Will Judge OK Corralling Tucson Citizen Print Edition?

Judge Paner C. Collins of the U.S. District Court for the District of Arizona is expected to rule today on Attorney General Terry Goddard's request for a temporary restraining order against Gannett Co., Inc., that would force the media giant to continue publishing a print edition of the Tucson Citizen or to unload the nearly 140-year-old newspaper to an entity that would.
Judge Collins heard arguments on the motion yesterday. Goddard filed the action on May 15 at the behest of California publisher Stephen L. Hadland, Chief Executive Officer of Santa Monica Media Co., LLC, which publishes the Culver City Observer, after Gannett rebuffed Hadland's offer to buy the Citizen, Arizona's oldest newspaper.
Goddard contends that Gannett and Lee Enterprises, publisher of the Arizona Daily Star and Gannett's partner in a Joint Operating Agreement (JOA), violated the Newspaper Preservation Act of 1970 (NPA) when it discontinued the paper edition of the Citizen on May 16. The paper continues to publish online (www.tucsoncitizen.com),
With a goal of increased editorial diversity, the NPA exempts newspapers operating under a JOA from federal antitrust laws.

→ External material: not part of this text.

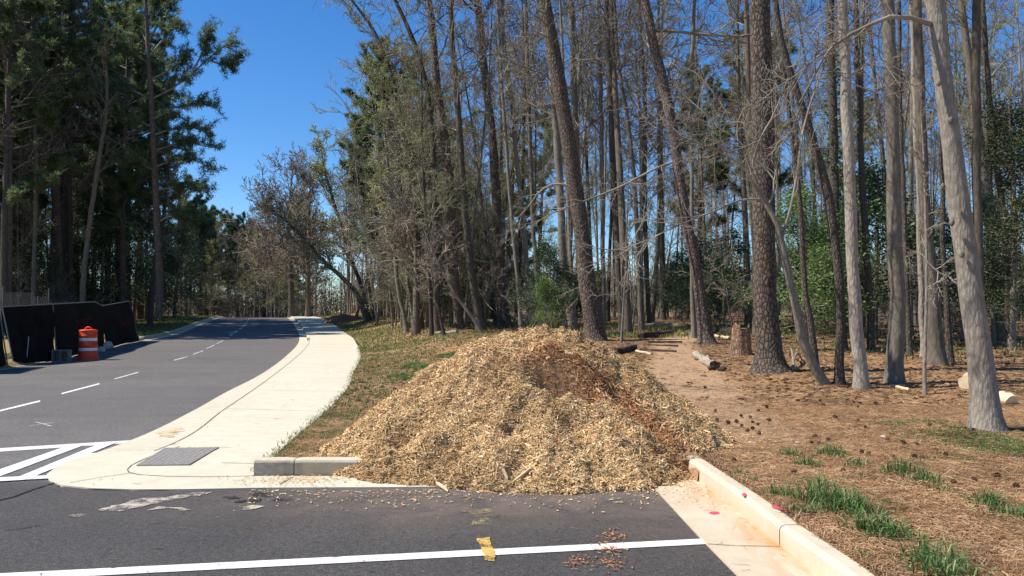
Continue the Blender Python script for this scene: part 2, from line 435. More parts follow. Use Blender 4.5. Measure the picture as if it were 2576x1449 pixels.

Goddard alleges that the virtual version of the paper, alone, does not satisfy that requirement, and further contends that the Gannett/Lee Enterprises venture seeks only to dominate its journalism competitors and to increase their profits in violation of antitrust laws. The JOA also ended on May 16, but Gannett and Lee remain business partners, sharing in the operating costs and profits of the Tucson Citizen. Gannett plans for the Citizen entail a modified Web presence for commentary and opinions daily and a weekly insert in the Arizona Star of editorial content.

Gannett announced on January 29, 2009, that it would close the Tucson Citizen if it could not find a buyer by mid-March. The media conglomerate put a $1 million price tag on the Citizen, which debuted as a weekly newspaper in 1870 and has covered major stories, such as the pursuit of Mexican bandit Pancho Villa. The sales price was further reduced to $800,000, twice the offer made by Hadland that Gannett rejected.

The Citizen has 60 full-time employees. It published a 48-page commemorative print edition on May 16, which, depending on Judge Collins, may or may not have been its last.